L'exigence évangélique n'est pas la condition pour être sauvé mais c'est l’unique chemin qui nous rend capable d'accueillir ce salut. C'est dès aujourd'hui qu'il appartient à chacun de décider de vivre sa vie en fidélité au salut promis. Sans entrer dans une peur du jugement éternel, comment la promesse d'être sauvé engage-t-elle mes choix, mes décisions, ma rectitude de vie ?
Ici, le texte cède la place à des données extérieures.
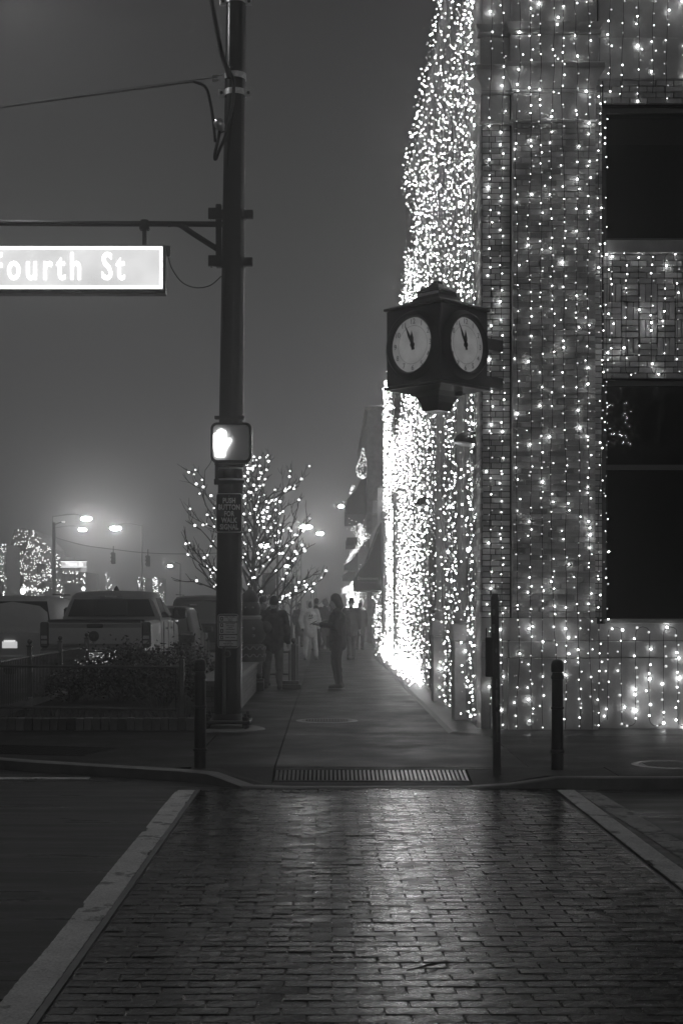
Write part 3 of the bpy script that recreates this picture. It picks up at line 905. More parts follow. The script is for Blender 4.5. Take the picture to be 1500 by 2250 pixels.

Les exemples sont nombreux dans l'Evangile où Jésus dénonce l'insouciance de ceux qui vivent s'en prendre au sérieux le salut offert. Une telle attitude nous fera buter sur la porte fermée – pour reprendre l’image de l’Evangile de ce jour – parce que nous-mêmes aurons fermé la porte de notre cœur. Il n'y a pas d'autre alternative que celle de la porte étroite. Quelle est-elle ?

Jésus ne dit-il pas : « Je suis la porte: si quelqu'un entre par moi, il sera sauvé » (Jean 10,9). Entrer par la porte étroite signifie donc emprunter le même chemin que Jésus, ou plus exactement emprunter avec le Christ le chemin qu'il a suivi. C'est ainsi que se comprend cette sentence souvent prononcée à la légère : « Il y a des derniers qui seront premiers, et des premiers qui seront derniers. » Si tous les derniers ne sont pas premiers – et réciproquement – choisir la dernière place ce n'est pas s’écraser mais convertir notre ambition.

Jésus n'est pas contre l'ambition humaine : « Si quelqu'un veut être le premier… » enseigne-t-il à ses disciples (Marc 9,35). Mais le chemin qui passe par la porte étroite est celui où en redevenant petits nous pouvons devenir grands, en nous faisant pauvres nous devenons riches, en nous faisant faibles nous devenons forts, en choisissant d’être « le dernier de tous et le serviteur de tous » (Marc 9, 35).

C'est ainsi que nous mesurons qu’il ne suffit pas d'avoir une relation formelle avec le Christ, d'écouter sa parole d'une oreille distraite comme ceux de l'Evangile qui restent dehors. Il s'agit d'entrer dans une relation avec le Christ où tout notre être se trouve saisi par lui. « A cause de lui, j'ai tout perdu ; je considère tout comme des balayures, en vue d'un seul avantage, le Christ… J'ai moi-même été saisi par le Christ Jésus » confesse Saint-Paul (Philippiens 3, 8.12).

En reprenant l’oraison du début de la messe et en offrant au Christ notre volonté d'entrer par la porte étroite pour vivre dès maintenant du salut promis, nous pouvons nous adresser ainsi à Dieu : Donne-nous d’aimer ce que tu commandes et d'attendre ce que tu promets ; pour qu'au milieu des changements de ce monde, nos cœurs s'établissent fermement là où se trouvent les vraies joies.